* Start Supplied data *

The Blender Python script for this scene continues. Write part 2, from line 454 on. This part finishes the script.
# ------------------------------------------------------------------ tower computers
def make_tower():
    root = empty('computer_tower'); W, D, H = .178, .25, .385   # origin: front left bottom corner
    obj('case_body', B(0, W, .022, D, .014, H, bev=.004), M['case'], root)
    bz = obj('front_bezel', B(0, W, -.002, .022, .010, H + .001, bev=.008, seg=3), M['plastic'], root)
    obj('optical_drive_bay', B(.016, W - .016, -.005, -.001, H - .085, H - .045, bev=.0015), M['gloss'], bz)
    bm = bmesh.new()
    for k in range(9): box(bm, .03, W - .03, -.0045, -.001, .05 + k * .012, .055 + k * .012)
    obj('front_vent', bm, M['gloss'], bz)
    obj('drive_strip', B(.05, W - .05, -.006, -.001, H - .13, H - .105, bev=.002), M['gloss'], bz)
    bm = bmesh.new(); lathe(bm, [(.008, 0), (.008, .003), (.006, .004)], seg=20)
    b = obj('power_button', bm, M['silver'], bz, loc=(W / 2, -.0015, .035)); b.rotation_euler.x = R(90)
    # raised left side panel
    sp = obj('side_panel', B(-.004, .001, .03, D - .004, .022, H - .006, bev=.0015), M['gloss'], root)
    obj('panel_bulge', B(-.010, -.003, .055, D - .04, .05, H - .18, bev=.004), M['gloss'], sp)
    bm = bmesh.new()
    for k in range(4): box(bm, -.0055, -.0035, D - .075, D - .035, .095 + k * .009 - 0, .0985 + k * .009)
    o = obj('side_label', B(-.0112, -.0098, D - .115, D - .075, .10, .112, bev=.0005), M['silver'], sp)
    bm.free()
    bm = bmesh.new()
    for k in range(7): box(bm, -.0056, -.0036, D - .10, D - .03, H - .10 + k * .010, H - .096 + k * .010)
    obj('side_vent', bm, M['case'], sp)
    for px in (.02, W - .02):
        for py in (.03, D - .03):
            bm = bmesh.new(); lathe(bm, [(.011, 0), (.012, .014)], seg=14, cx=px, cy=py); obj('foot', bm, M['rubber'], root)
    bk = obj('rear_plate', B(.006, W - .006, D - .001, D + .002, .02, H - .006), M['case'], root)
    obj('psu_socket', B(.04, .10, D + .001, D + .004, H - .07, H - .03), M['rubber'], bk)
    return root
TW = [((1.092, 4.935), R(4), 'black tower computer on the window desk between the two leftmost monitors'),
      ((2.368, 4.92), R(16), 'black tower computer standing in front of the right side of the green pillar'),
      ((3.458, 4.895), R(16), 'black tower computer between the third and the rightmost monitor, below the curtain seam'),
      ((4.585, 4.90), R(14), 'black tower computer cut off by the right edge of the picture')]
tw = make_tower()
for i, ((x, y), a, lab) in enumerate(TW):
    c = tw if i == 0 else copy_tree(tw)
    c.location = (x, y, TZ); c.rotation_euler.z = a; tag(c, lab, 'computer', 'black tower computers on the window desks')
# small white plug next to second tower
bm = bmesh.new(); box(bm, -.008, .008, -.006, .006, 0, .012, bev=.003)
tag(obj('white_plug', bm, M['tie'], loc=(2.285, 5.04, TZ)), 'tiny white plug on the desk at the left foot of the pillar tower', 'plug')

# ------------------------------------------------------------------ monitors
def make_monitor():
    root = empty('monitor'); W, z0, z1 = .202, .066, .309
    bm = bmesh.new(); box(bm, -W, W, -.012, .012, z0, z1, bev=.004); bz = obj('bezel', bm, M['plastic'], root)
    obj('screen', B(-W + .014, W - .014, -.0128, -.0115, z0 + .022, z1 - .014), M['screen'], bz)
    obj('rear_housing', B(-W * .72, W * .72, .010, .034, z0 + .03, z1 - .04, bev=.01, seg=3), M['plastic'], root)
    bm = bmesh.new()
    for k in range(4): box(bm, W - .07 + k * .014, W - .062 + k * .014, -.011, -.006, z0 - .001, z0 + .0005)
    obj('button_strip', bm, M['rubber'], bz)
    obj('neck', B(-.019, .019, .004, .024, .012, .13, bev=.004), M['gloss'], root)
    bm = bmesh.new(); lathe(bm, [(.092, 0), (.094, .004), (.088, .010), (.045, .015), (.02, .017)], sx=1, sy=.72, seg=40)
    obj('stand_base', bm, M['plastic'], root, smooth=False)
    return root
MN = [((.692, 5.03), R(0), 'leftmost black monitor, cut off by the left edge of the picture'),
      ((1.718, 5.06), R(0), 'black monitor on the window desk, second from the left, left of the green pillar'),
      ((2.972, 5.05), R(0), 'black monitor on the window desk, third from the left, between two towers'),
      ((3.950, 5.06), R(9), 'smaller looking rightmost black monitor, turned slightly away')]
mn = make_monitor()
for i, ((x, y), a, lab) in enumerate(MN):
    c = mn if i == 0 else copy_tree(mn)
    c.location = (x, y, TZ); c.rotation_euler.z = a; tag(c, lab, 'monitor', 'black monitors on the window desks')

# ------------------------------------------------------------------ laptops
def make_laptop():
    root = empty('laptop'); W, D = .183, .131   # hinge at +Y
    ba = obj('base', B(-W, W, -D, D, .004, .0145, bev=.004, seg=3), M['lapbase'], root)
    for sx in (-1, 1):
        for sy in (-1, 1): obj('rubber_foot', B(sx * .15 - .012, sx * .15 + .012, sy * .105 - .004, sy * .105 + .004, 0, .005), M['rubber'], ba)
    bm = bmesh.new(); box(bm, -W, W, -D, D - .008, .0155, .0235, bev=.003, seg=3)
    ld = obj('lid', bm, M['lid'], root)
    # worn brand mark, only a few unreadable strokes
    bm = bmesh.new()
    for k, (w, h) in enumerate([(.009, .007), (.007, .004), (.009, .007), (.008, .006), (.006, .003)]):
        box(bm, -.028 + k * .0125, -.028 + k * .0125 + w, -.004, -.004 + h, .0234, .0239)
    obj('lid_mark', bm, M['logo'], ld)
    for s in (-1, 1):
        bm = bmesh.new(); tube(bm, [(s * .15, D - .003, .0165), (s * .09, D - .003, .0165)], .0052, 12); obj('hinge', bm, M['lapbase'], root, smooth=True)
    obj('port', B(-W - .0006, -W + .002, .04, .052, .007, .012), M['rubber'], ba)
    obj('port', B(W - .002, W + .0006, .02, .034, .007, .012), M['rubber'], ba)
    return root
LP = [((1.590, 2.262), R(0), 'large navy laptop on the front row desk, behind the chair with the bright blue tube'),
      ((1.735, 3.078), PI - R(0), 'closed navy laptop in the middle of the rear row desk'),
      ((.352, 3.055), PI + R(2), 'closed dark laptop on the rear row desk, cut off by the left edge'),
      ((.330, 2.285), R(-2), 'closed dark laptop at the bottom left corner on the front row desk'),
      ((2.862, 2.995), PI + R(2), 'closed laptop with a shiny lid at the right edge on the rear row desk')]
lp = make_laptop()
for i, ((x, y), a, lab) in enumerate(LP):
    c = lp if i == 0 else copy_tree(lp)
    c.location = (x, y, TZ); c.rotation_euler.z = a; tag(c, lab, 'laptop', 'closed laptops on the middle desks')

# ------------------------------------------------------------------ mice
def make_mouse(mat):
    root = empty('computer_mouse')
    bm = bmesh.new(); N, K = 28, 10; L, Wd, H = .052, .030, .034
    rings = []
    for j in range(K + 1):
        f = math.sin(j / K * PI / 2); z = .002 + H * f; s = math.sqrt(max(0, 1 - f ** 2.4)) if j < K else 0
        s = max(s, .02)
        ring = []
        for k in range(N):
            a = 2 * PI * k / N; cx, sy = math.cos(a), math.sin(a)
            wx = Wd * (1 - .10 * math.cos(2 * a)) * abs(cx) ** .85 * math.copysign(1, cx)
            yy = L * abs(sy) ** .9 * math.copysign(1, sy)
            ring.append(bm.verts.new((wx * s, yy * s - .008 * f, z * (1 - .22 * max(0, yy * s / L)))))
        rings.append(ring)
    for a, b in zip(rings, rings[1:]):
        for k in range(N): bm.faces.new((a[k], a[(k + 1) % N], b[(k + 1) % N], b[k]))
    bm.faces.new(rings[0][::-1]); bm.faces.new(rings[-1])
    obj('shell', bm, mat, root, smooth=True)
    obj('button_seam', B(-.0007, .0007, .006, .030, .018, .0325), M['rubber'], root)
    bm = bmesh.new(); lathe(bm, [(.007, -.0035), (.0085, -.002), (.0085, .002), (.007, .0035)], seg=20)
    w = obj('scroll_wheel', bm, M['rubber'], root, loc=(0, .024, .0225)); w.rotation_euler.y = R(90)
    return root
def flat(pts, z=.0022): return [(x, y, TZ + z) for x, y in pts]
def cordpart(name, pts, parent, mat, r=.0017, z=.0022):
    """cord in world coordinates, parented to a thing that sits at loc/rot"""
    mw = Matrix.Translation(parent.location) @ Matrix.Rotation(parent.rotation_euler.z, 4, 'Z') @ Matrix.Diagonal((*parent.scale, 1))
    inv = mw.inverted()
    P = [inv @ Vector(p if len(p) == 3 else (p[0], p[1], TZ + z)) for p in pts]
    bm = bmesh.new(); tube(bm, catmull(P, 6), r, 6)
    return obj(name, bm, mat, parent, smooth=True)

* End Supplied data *

Check each line above for the word "from" and copy the ones that have it.

◆ Finished task ◆
The Blender Python script for this scene continues. Write part 2, from line 454 on. This part finishes the script.
      ((1.718, 5.06), R(0), 'black monitor on the window desk, second from the left, left of the green pillar'),
      ((2.972, 5.05), R(0), 'black monitor on the window desk, third from the left, between two towers'),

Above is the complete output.